IBM scientists solve two hurdles in Phase Change Memory allowing it to process more data and speed past flash memory.


Phase Change Memory (PCM) technology--one of the new forms of faster, smaller, and denser memory chips destined to replace flash--has been on the table for a while now. Now IBM has come up with a breakthrough making PCM data transfer "instantaneous" and 100 times faster than flash memory.

IBM scientists in Zurich came to these new breakthroughs for their PCM chips while solving two major problems with the architecture. PCMs work by using a specialized alloy that can change its physical state, between a low-resistance crystalline to a high-resistance amorphous phase, by applying voltage.

When the resistance of the chip goes up the chip can store multiple bits of data over the one bit that flash can handle.

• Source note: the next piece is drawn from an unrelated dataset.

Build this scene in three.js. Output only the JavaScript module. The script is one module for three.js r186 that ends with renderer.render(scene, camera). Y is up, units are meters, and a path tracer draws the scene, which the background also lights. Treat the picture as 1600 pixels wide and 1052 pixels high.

Combine this with a write latency of 10 microseconds and PCM performs 100 times better than flash.

However changing parts of the chip into the amorphous phase creates a problem of continual resistance increases, called resistance drift, which eventual lead to read errors. To combat the problem, IBM developed an advanced modulation-coding technique, or software that can pick out and correct for drift-based errors.

The technology probably won't be in computers and smartphone for a while but the fast next-generation data-storage technology could be ready for use with servers in 2016.